* _Data extract_
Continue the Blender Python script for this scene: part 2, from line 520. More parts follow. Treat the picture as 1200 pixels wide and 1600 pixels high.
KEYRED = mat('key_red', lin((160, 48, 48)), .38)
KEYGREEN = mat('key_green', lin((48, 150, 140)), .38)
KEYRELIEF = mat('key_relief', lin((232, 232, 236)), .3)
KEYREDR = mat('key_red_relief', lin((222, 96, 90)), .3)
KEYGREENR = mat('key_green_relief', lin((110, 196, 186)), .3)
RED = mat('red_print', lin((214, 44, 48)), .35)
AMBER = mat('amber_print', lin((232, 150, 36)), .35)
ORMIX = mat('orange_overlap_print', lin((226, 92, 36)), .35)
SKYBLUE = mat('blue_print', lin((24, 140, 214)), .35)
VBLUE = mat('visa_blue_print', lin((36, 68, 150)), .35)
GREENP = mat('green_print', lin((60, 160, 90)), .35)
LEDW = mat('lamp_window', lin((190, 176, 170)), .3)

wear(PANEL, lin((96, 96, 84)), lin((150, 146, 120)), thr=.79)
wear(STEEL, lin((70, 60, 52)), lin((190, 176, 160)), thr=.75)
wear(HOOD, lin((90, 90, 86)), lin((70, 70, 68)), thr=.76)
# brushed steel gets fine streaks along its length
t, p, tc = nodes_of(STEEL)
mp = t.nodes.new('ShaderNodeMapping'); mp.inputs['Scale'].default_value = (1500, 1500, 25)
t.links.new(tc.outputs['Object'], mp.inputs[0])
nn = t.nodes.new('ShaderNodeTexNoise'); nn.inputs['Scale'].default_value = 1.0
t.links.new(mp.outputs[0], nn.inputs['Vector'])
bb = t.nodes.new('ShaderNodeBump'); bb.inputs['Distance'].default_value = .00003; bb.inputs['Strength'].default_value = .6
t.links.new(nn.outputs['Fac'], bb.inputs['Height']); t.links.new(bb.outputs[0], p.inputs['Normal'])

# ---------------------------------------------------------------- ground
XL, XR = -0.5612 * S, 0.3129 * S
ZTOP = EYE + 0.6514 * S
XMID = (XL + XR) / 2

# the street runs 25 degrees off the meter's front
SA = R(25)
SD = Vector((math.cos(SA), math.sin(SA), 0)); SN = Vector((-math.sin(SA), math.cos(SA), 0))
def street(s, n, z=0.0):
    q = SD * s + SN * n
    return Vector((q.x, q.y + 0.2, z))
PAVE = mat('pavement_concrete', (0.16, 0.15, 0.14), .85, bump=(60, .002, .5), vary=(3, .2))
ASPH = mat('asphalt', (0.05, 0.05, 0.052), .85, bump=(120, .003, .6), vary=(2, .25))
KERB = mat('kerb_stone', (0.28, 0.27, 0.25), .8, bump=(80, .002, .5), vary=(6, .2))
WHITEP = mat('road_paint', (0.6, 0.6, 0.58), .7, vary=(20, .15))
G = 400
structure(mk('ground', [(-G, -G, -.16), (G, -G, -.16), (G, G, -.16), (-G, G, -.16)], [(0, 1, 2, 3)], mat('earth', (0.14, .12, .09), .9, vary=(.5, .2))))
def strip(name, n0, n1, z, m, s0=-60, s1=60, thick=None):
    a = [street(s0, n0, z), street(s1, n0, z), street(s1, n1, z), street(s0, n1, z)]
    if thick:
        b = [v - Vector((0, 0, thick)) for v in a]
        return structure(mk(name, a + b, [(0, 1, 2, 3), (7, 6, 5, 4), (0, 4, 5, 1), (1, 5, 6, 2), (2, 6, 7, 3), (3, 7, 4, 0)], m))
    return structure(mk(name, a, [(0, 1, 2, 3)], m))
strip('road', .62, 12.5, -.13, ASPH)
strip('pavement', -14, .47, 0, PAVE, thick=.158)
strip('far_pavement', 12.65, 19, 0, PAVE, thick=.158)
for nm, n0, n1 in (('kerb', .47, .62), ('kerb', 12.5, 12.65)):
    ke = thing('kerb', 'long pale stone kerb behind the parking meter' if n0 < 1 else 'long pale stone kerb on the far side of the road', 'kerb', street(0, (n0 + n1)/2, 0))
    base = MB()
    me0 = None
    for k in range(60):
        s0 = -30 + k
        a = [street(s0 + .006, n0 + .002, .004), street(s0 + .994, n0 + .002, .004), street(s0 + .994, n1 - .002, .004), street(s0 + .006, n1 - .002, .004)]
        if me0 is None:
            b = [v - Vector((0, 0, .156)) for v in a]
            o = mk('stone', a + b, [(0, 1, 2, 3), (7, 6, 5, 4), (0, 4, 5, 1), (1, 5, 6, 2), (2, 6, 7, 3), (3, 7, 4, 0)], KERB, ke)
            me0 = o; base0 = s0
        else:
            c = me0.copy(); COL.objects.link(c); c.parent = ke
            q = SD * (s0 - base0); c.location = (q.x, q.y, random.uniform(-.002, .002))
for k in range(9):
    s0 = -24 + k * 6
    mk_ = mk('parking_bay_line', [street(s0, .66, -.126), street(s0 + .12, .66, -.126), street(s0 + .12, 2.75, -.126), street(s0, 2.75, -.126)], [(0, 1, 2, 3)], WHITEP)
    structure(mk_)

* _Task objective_
Set down, exactly as written, each line of the data from its opening line through the one containing "LEDW = mat('lamp_window', lin((190, 176, 170)), .3)". Output nothing more.

* _Written response_
Continue the Blender Python script for this scene: part 2, from line 520. More parts follow. Treat the picture as 1200 pixels wide and 1600 pixels high.
KEYRED = mat('key_red', lin((160, 48, 48)), .38)
KEYGREEN = mat('key_green', lin((48, 150, 140)), .38)
KEYRELIEF = mat('key_relief', lin((232, 232, 236)), .3)
KEYREDR = mat('key_red_relief', lin((222, 96, 90)), .3)
KEYGREENR = mat('key_green_relief', lin((110, 196, 186)), .3)
RED = mat('red_print', lin((214, 44, 48)), .35)
AMBER = mat('amber_print', lin((232, 150, 36)), .35)
ORMIX = mat('orange_overlap_print', lin((226, 92, 36)), .35)
SKYBLUE = mat('blue_print', lin((24, 140, 214)), .35)
VBLUE = mat('visa_blue_print', lin((36, 68, 150)), .35)
GREENP = mat('green_print', lin((60, 160, 90)), .35)
LEDW = mat('lamp_window', lin((190, 176, 170)), .3)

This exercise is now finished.